C’est peut être le fantasme de l’industrie aujourd’hui : faire participer le spectateur. Les possibilités ne sont pas toujours infinies, les manipulations quelquefois limitées mais on entrevoit ici et là de quoi emmener le public au coeur des expériences. Fini la passivité du public : le nouveau medium VR se détache complètement de ses cousins grand ou petit écran pour proposer quelque chose de complètement différent, tout en trouvant complètement sa place dans les grands événements déjà existants. Créateurs virtuels et cinéastes, les ponts existent déjà. Et l’équipement nous libère petit à petit de ses contraintes techniques : place à la création avant tout !
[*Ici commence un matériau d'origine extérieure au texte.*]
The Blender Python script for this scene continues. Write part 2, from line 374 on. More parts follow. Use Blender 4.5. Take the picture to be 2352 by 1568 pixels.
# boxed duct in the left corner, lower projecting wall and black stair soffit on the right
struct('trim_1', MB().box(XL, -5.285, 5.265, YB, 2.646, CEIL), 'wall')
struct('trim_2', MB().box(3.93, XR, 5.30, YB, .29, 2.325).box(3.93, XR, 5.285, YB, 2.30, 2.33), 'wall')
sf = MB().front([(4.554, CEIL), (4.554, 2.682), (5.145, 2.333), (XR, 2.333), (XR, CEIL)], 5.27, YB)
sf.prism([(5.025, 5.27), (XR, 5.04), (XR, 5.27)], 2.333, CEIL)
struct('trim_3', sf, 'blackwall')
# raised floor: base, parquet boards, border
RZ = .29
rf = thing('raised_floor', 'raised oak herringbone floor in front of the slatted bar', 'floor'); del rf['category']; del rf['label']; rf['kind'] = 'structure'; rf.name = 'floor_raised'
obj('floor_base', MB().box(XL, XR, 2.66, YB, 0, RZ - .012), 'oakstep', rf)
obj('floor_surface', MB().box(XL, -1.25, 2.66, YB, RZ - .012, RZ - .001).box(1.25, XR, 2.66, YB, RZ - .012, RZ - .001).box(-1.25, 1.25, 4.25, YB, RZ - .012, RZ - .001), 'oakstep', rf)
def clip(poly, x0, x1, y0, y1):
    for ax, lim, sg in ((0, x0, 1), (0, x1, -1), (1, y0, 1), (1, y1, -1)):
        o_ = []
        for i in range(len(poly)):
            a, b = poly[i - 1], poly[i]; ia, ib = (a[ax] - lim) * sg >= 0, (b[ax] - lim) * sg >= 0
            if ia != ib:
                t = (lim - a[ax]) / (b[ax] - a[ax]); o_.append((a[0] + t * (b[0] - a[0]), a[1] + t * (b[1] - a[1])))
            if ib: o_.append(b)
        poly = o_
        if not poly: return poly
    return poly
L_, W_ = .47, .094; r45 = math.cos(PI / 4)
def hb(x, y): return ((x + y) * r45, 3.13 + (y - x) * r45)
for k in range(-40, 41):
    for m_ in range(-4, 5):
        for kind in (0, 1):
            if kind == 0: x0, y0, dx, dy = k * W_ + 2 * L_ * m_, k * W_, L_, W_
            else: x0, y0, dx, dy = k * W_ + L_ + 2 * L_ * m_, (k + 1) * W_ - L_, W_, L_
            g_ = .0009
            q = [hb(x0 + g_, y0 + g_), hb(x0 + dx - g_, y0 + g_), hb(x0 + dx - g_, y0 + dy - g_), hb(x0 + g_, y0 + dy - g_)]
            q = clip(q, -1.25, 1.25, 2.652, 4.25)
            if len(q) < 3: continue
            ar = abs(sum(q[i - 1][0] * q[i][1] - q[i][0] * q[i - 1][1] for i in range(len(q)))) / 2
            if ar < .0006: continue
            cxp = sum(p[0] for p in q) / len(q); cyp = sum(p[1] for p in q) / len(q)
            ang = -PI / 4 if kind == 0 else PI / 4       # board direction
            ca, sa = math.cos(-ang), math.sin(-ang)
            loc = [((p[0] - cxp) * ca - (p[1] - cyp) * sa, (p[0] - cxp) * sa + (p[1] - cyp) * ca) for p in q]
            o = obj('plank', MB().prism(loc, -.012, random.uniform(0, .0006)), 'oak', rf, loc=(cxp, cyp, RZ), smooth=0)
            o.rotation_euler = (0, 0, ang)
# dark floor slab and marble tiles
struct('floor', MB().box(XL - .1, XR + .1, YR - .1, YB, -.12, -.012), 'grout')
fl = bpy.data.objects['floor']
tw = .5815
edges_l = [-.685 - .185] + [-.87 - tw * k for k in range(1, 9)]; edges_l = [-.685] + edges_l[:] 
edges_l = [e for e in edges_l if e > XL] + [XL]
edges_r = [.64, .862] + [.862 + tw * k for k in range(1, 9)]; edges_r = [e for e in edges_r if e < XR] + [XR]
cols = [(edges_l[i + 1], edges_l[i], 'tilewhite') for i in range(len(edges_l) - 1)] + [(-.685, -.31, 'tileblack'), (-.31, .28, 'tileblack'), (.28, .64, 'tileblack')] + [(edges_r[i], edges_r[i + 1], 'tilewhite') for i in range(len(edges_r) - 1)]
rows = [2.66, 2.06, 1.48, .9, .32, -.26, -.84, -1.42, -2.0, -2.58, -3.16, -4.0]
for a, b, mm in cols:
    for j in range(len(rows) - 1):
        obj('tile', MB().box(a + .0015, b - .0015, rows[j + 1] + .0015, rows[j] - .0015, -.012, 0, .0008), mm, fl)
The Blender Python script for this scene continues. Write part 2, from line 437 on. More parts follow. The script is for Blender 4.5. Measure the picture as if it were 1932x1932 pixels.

De tout cela se détache également l’idée du modèle économique. Des contenus disponibles sur les Stores (une partie de la sélection de Venice VR sera même disponible en ligne en septembre), aux arcades VR qui ouvrent dans le monde entier, les formats linéaires disposent désormais de points de diffusion, certes encore limités, et de distributeurs aguerris. Côté installations proche du théâtre immersif, c’est le grand enjeu de rendez-vous comme Venice VR : faire la démonstration de leur efficacité, et trouver des acquéreurs à l’international capables de les importer. Il y a encore du chemin à parcourir, un public à convaincre mais la maturité de la filière semble acquise.

Venice VR : quoi en retenir ? Pieds nus, animation, VR sociale & création.

C’est sans doute un phénomène de mode qui peut tenir de CARNE Y ARENA, présenté il y a 2 ans à Cannes (lien). Désormais, on peut se mettre pieds nus pour explorer des mondes virtuels. THE ROAMING, UMAMI le proposait notamment. Quels avantages ? Celui de travailler sur un décor réel, d’incorporer des sensations étranges, de provoquer le spectateur. Pas toujours utile, certes, mais plutôt intriguant.

La volonté de l’industrie VR de faire appel à l’empathie de ses spectateurs est claire, et pas seulement dans des chocs physiques. Le documentaire et l’appel au monde réel, dans un sens la VR sociale, a marqué le coup aussi. EVEN IN THE RAIN proposait ainsi de se plonger au coeur des conflits religieux en Centre Afrique, pour mieux comprendre les causes et conséquences du conflit qui tiraille le pays. L’expérience est vouée à être présentée sur place. L’enjeu des frontières est au coeur de BORDERLINE, où deux soldats surveillent un fil barbelé au milieu des collines israéliennes.

Des projets tout aussi narratifs comme L’ILE DES MORTS (l’exploration d’un tableau, issu d’une collection de projets d’ARTE) ou SPHERES (co-production entre les français d’Atlas V et Darren Aronosfky) offraient de vrai développement artistique utilisant pleinement les possibilités de ces nouveaux supports. Une VR plus sérieuse, souvent minimaliste mais très maîtrisée qui fait appel aux talents du cinéma.

En parallèle, c’est toujours l’animation qui semble idéale pour explorer des mondes pas si virtuels. AGE OF SAIL de John Khars (ex-Pixar) propose un très joli conte maritime, BATTLESCAR avec la voix de Rosario Dawson proposait une vraie exploration ludique du New York punk des 70′. Enfin ARDEN’S WAKE: TIDE’S FALL, grand gagnant de Venice VR 2017, revenait présenter sa version longue. Voilà les projets les plus prometteurs, sortant souvent de studios d’animation aguerris.

Dans les déceptions animées, toutefois, THE GREAT C explorait une nouvelle de Philip K. Dick pendant 30 minutes (long format !) de façon convaincante, mais en étant limité par une intention visuelle trop proche de la cinématique de jeu vidéo, tout comme THE LAST ONE STANDING avec son fauteuil 4D qui nous aura surtout rendu malade.

Difficile de tout explorer sur les 40 expériences présentées, malgré une organisation d’excellence qui a su trouvé le bon pari pour ne pas frustrer le public présent. Réservations en ligne et accueil sur place à la minute près, il suffisait de faire preuve d’un brin de ponctualité (en profitant des navettes du festival). Une réussite logistique et surtout artistique qui a su convaincre la communauté de professionnels présents sur place. Venice VR 2019 semble déjà être le rendez-vous européen de l’année prochaine pour les créateurs virtuels.